A possibilidade de os sindicatos montarem seus fundos de pensão pode descaracterizar a real função dessas entidades, que é a de defender os interesses dos trabalhadores, na opinião de alguns especialistas consultados pela Folha.
Para outros, no entanto, é uma forma de impulsionar o crescimento do país, porque ajuda a elevar o nível de poupança interna e -como conseqüência - a diminuir a dependência de financiamentos externos.
Os que criticam o fato de os sindicatos poderem montar seus fundos fechados de previdência dizem que essas entidades têm natureza social, não econômica, e não devem acumular as funções.
"Um sindicato tem imunidade tributária. Quando opera uma atividade econômica, complica. É preciso separar a atividade econômica da social, na qual não há incidência de impostos. Tem de haver uma forte fiscalização nesse negócio", afirma o advogado trabalhista João José Sady.
Produto de shopping sindical
Para Luis Carlos Moro, presidente da Alal (Associação Latino-Americana de Advogados Trabalhistas), os fundos de pensão dos sindicatos são mais um "produto do shopping sindical". "Isso é desvio de finalidade. É o sindicato perdendo a natureza social e adquirindo funções de mercado."
Os sindicatos têm marcado território no mercado financeiro desde que conseguiram negociar o uso do FGTS para a compra de ações da Petrobras.
No governo Lula, o poder de negociação dessas entidades aumentou com o empréstimo consignado em folha de pagamento: elas negociaram com os bancos juros menores inicialmente para trabalhadores da ativa e, mais recentemente, para aposentados. A proposta nasceu com a CUT e foi adotada pelo governo.
Instrumento de sonegação
A possibilidade de os sindicatos incluírem nas convenções coletivas planos fechados de previdência complementar pode mascarar parte da remuneração do trabalhador. Os sindicatos entendem que esses planos podem compensar até um reajuste salarial menor do que o pedido pelos trabalhadores numa negociação.
"Na minha avaliação, isso é uma das maneiras de fraudar a remuneração. Plano de previdência complementar não tem natureza salarial. Esses fundos, nas mãos dos sindicatos, poderão se converter num instrumento de sonegação fiscal", afirma Moro.
A crítica que o movimento sindical recebe por entrar no mercado de fundos de pensão "não faz sentido", na opinião de João Felício, secretário-geral da CUT. "Se alguém interpreta que o papel do sindicato é só lutar por empregos e salários, está equivocado. O sindicato não pode oferecer ao sócio ações que vão além disso? Ninguém vai obrigar o trabalhador a contribuir na marra para um fundo de pensão."

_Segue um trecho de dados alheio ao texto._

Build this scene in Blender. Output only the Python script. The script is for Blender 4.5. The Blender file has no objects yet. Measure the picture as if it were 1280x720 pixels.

A Associação dos Advogados de São Paulo, que lançou recentemente seu plano de previdência complementar, informa que não cobra pelo serviço. "Conseguimos taxas de administração favoráveis, muito menores que as cobradas pelo mercado, porque negociamos com nove bancos antes de optarmos por um deles. Temos um potencial de 84 mil sócios e isso pesa na hora de negociar", diz José Diogo Bastos Neto, presidente da associação.
Milko Matijascic, consultor para a área de seguridade social, não acredita que os fundos de pensão associativos vão decolar. "Cerca de 80% das pessoas trabalham para comer. A Previdência é a quinta prioridade na vida do cidadão. E mais: 95% dos brasileiros já estão cobertos pela previdência pública. O dinheiro para pagar a complementar é pequeno."
Para a Abrapp (reúne as entidades de previdência complementar), o crescimento dos fundos associativos é expressivo -21 planos abertos desde a regulamentação desses fundos em 2004. "Não se vende um plano de previdência como se vende um carro ou uma geladeira. É uma questão cultural, que começa a mudar no Brasil", diz Fernando Pimentel, presidente da Abrapp.
João Piza, ex-presidente da OAB-SP, vê os fundos de pensão como um instrumento para estimular a poupança interna e uma forma de "desafogar" o INSS.
"O fundo de pensão melhora a renda do trabalhador, o que a previdência pública não conseguirá fazer a curto prazo. Além disso, estimula a poupança popular, criando uma massa de rendimentos que tem importante participação no crescimento do país."